> RECORDED DATA:
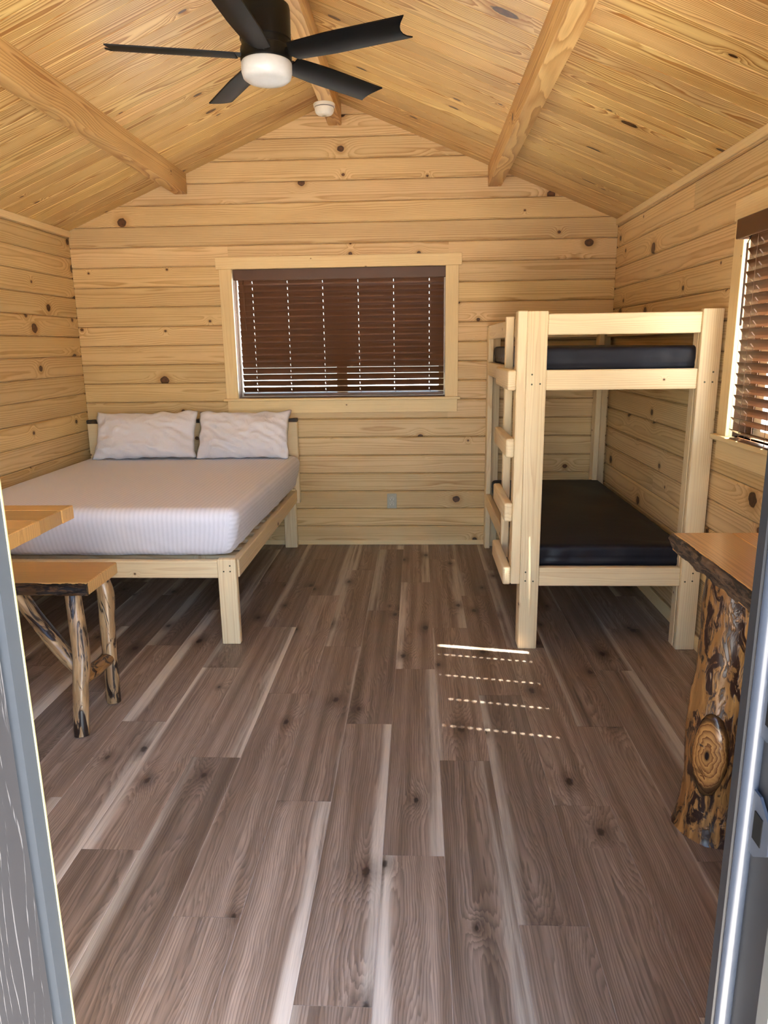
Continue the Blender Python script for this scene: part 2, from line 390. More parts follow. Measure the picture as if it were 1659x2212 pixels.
def rounded_mesh(name, lo, hi, r, mat, n=(24, 24, 6), fn=None, attr=None):
    """soft rounded box; fn moves each point, attr writes a float attribute"""
    lo, hi = V(lo), V(hi); c = (lo+hi)/2; h = (hi-lo)/2; bm = bmesh.new(); vm = {}
    def grid(i, n):  # denser near the ends
        t = i/n*2-1; return math.copysign(abs(t)**.75, t)
    def vert(i, j, k):
        key = (i, j, k)
        if key not in vm:
            p = V((grid(i, n[0])*h.x, grid(j, n[1])*h.y, grid(k, n[2])*h.z))
            q = V([max(-(h[a]-r), min(h[a]-r, p[a])) for a in range(3)]); d = p-q
            if d.length > 1e-9:
                d = V([d[a] for a in range(3)]); p = q + d.normalized()*r
            vm[key] = bm.verts.new(p)
        return vm[key]
    nx, ny, nz = n
    for i in range(nx):
        for j in range(ny):
            for k in (0, nz): bm.faces.new([vert(i, j, k), vert(i+1, j, k), vert(i+1, j+1, k), vert(i, j+1, k)])
    for i in range(nx):
        for k in range(nz):
            for j in (0, ny): bm.faces.new([vert(i, j, k), vert(i+1, j, k), vert(i+1, j, k+1), vert(i, j, k+1)])
    for j in range(ny):
        for k in range(nz):
            for i in (0, nx): bm.faces.new([vert(i, j, k), vert(i, j+1, k), vert(i, j+1, k+1), vert(i, j, k+1)])
    vals = None
    bm.verts.index_update(); bm.verts.ensure_lookup_table()
    if attr: vals = [attr(c+v.co) for v in bm.verts]
    if fn:
        for v in bm.verts: v.co = fn(c+v.co, v.co, h)-c
    me = mesh_from(name, bm, mat, True)
    if vals:
        at = me.attributes.new('stripe', 'FLOAT', 'POINT'); at.data.foreach_set('value', vals)
    return me, c

# ------------------------------------------------------------------ setting: ground, shell, floor
def struct(name, me, label, cat, mat4=None):
    return tag(put(name, me, mat4), label, cat, kind='structure')
g_ = struct('ground', boxes_mesh('ground', [((-40, -40, -.42), (40, 40, -.3))], M['ground']), 'pale gravel ground outside the cabin', 'ground')
floor = struct('floor', boxes_mesh('floor', [((XL-.02, YF-.15, -.14), (XR+.02, YB+.02, -.0012))], M['bevel']), 'brown grey oak look plank floor', 'floor')
PW, PL = .1865, 1.27
k0 = math.floor((XL-.077)/PW)
for k in range(k0, 9):
    x0, x1 = max(.077+k*PW, XL), min(.077+(k+1)*PW, XR)
    if x1 - x0 < .01: continue
    y = 1.851+.508*(k+1) - 6*PL
    while y < YB:
        a, b = max(y, YF-.14), min(y+PL, YB)
        if b-a > .02:
            h_ = (b-a)/2-.0008; me = plank_mesh(-h_, h_, -h_, h_, x1-x0-.0006, .008, M['floor'], .0016, .0014)
            put('plank', me, frame_mat(((x0+x1)/2, (a+b)/2, 0), (0, 1, 0), (0, 0, 1)), floor)
        y += PL

WX0, WX1, WZ0, WZ1 = -1.33, .20, 1.135, 2.045        # back window opening
RY0, RY1, RZ0, RZ1 = 2.25, 3.225, 1.085, 2.0         # right window opening
TH = .15
wall_back = struct('wall_back', boxes_mesh('wall_back', [
    ((XL-TH, YB+.012, -.1), (WX0, YB+TH, 2.34)), ((WX1, YB+.012, -.1), (XR+TH, YB+TH, 2.34)),
    ((WX0, YB+.012, -.1), (WX1, YB+TH, WZ0)), ((WX0, YB+.012, WZ1), (WX1, YB+TH, 2.34))], M['shell']), 'knotty pine board gable wall behind the beds', 'wall')
gm = prism_mesh('gable_core', [(XL-TH, YB+.012, 2.34), (XR+TH, YB+.012, 2.34), (RX, YB+.012, ZR+.03)], (0, TH-.012, 0), M['shell'])
put('gable_core', gm, None, wall_back)
wall_left = struct('wall_left', boxes_mesh('wall_left', [((XL-TH, YF-.15, -.1), (XL-.012, YB+.012, 2.34))], M['shell']), 'knotty pine board wall beside the double bed', 'wall')
wall_right = struct('wall_right', boxes_mesh('wall_right', [
    ((XR+.012, YF-.15, -.1), (XR+TH, RY0, 2.34)), ((XR+.012, RY1, -.1), (XR+TH, YB+.012, 2.34)),
    ((XR+.012, RY0, -.1), (XR+TH, RY1, RZ0)), ((XR+.012, RY0, RZ1), (XR+TH, RY1, 2.34))], M['shell']), 'knotty pine board wall beside the bunk bed', 'wall')
DX0, DX1, DZ = -.50, .40, 2.06
FW0, FW1 = -2.15, -1.05  # sides of the added daylight window, out of view
wall_front = struct('wall_front', boxes_mesh('wall_front', [
    ((XL-TH, YF-.15, -.1), (FW0, YF, 2.34)), ((FW1, YF-.15, -.1), (DX0-.04, YF, 2.34)), ((DX1+.04, YF-.15, -.1), (XR+TH, YF, 2.34)),
    ((FW0, YF-.15, -.1), (FW1, YF, 1.0)), ((FW0, YF-.15, 2.05), (FW1, YF, 2.34)), ((DX0-.04, YF-.15, DZ+.04), (DX1+.04, YF, 2.34))], M['wall']), 'pine wall around the entrance door', 'wall')
put('gable_core', prism_mesh('gable_core', [(XL-TH, YF-.15, 2.34), (XR+TH, YF-.15, 2.34), (RX, YF-.15, ZR+.03)], (0, .15, 0), M['wall']), None, wall_front)

rnd = random.Random(3)
def wall_tint(o):
    k = rnd.uniform(.93, 1.05); o.color = (k, k*rnd.uniform(.98, 1.01), k*rnd.uniform(.93, 1.03), 1)
def wall_board(parent, x0, x1, z0, z1, m, cut=None, s0=0., s1=0.):
    """x measured along local X; s0/s1 = slant of the ends for the gable"""
    me = plank_mesh(x0, x1, x0+s0, x1-s1, z1-z0-.0025, .02, M['wall'], .008, .007)
    wall_tint(put('plank', me, m, parent))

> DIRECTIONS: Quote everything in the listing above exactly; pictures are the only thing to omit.

> OUTPUT FOR THIS TASK:
Continue the Blender Python script for this scene: part 2, from line 390. More parts follow. Measure the picture as if it were 1659x2212 pixels.
def rounded_mesh(name, lo, hi, r, mat, n=(24, 24, 6), fn=None, attr=None):
    """soft rounded box; fn moves each point, attr writes a float attribute"""
    lo, hi = V(lo), V(hi); c = (lo+hi)/2; h = (hi-lo)/2; bm = bmesh.new(); vm = {}
    def grid(i, n):  # denser near the ends
        t = i/n*2-1; return math.copysign(abs(t)**.75, t)
    def vert(i, j, k):
        key = (i, j, k)
        if key not in vm:
            p = V((grid(i, n[0])*h.x, grid(j, n[1])*h.y, grid(k, n[2])*h.z))
            q = V([max(-(h[a]-r), min(h[a]-r, p[a])) for a in range(3)]); d = p-q
            if d.length > 1e-9:
                d = V([d[a] for a in range(3)]); p = q + d.normalized()*r
            vm[key] = bm.verts.new(p)
        return vm[key]
    nx, ny, nz = n
    for i in range(nx):
        for j in range(ny):
            for k in (0, nz): bm.faces.new([vert(i, j, k), vert(i+1, j, k), vert(i+1, j+1, k), vert(i, j+1, k)])
    for i in range(nx):
        for k in range(nz):
            for j in (0, ny): bm.faces.new([vert(i, j, k), vert(i+1, j, k), vert(i+1, j, k+1), vert(i, j, k+1)])
    for j in range(ny):
        for k in range(nz):
            for i in (0, nx): bm.faces.new([vert(i, j, k), vert(i, j+1, k), vert(i, j+1, k+1), vert(i, j, k+1)])
    vals = None
    bm.verts.index_update(); bm.verts.ensure_lookup_table()
    if attr: vals = [attr(c+v.co) for v in bm.verts]
    if fn:
        for v in bm.verts: v.co = fn(c+v.co, v.co, h)-c
    me = mesh_from(name, bm, mat, True)
    if vals:
        at = me.attributes.new('stripe', 'FLOAT', 'POINT'); at.data.foreach_set('value', vals)
    return me, c

# ------------------------------------------------------------------ setting: ground, shell, floor
def struct(name, me, label, cat, mat4=None):
    return tag(put(name, me, mat4), label, cat, kind='structure')
g_ = struct('ground', boxes_mesh('ground', [((-40, -40, -.42), (40, 40, -.3))], M['ground']), 'pale gravel ground outside the cabin', 'ground')
floor = struct('floor', boxes_mesh('floor', [((XL-.02, YF-.15, -.14), (XR+.02, YB+.02, -.0012))], M['bevel']), 'brown grey oak look plank floor', 'floor')
PW, PL = .1865, 1.27
k0 = math.floor((XL-.077)/PW)
for k in range(k0, 9):
    x0, x1 = max(.077+k*PW, XL), min(.077+(k+1)*PW, XR)
    if x1 - x0 < .01: continue
    y = 1.851+.508*(k+1) - 6*PL
    while y < YB:
        a, b = max(y, YF-.14), min(y+PL, YB)
        if b-a > .02:
            h_ = (b-a)/2-.0008; me = plank_mesh(-h_, h_, -h_, h_, x1-x0-.0006, .008, M['floor'], .0016, .0014)
            put('plank', me, frame_mat(((x0+x1)/2, (a+b)/2, 0), (0, 1, 0), (0, 0, 1)), floor)
        y += PL

WX0, WX1, WZ0, WZ1 = -1.33, .20, 1.135, 2.045        # back window opening
RY0, RY1, RZ0, RZ1 = 2.25, 3.225, 1.085, 2.0         # right window opening
TH = .15
wall_back = struct('wall_back', boxes_mesh('wall_back', [
    ((XL-TH, YB+.012, -.1), (WX0, YB+TH, 2.34)), ((WX1, YB+.012, -.1), (XR+TH, YB+TH, 2.34)),
    ((WX0, YB+.012, -.1), (WX1, YB+TH, WZ0)), ((WX0, YB+.012, WZ1), (WX1, YB+TH, 2.34))], M['shell']), 'knotty pine board gable wall behind the beds', 'wall')
gm = prism_mesh('gable_core', [(XL-TH, YB+.012, 2.34), (XR+TH, YB+.012, 2.34), (RX, YB+.012, ZR+.03)], (0, TH-.012, 0), M['shell'])
put('gable_core', gm, None, wall_back)
wall_left = struct('wall_left', boxes_mesh('wall_left', [((XL-TH, YF-.15, -.1), (XL-.012, YB+.012, 2.34))], M['shell']), 'knotty pine board wall beside the double bed', 'wall')
wall_right = struct('wall_right', boxes_mesh('wall_right', [
    ((XR+.012, YF-.15, -.1), (XR+TH, RY0, 2.34)), ((XR+.012, RY1, -.1), (XR+TH, YB+.012, 2.34)),
    ((XR+.012, RY0, -.1), (XR+TH, RY1, RZ0)), ((XR+.012, RY0, RZ1), (XR+TH, RY1, 2.34))], M['shell']), 'knotty pine board wall beside the bunk bed', 'wall')
DX0, DX1, DZ = -.50, .40, 2.06
FW0, FW1 = -2.15, -1.05  # sides of the added daylight window, out of view
wall_front = struct('wall_front', boxes_mesh('wall_front', [
    ((XL-TH, YF-.15, -.1), (FW0, YF, 2.34)), ((FW1, YF-.15, -.1), (DX0-.04, YF, 2.34)), ((DX1+.04, YF-.15, -.1), (XR+TH, YF, 2.34)),
    ((FW0, YF-.15, -.1), (FW1, YF, 1.0)), ((FW0, YF-.15, 2.05), (FW1, YF, 2.34)), ((DX0-.04, YF-.15, DZ+.04), (DX1+.04, YF, 2.34))], M['wall']), 'pine wall around the entrance door', 'wall')
put('gable_core', prism_mesh('gable_core', [(XL-TH, YF-.15, 2.34), (XR+TH, YF-.15, 2.34), (RX, YF-.15, ZR+.03)], (0, .15, 0), M['wall']), None, wall_front)

rnd = random.Random(3)
def wall_tint(o):
    k = rnd.uniform(.93, 1.05); o.color = (k, k*rnd.uniform(.98, 1.01), k*rnd.uniform(.93, 1.03), 1)
def wall_board(parent, x0, x1, z0, z1, m, cut=None, s0=0., s1=0.):
    """x measured along local X; s0/s1 = slant of the ends for the gable"""
    me = plank_mesh(x0, x1, x0+s0, x1-s1, z1-z0-.0025, .02, M['wall'], .008, .007)
    wall_tint(put('plank', me, m, parent))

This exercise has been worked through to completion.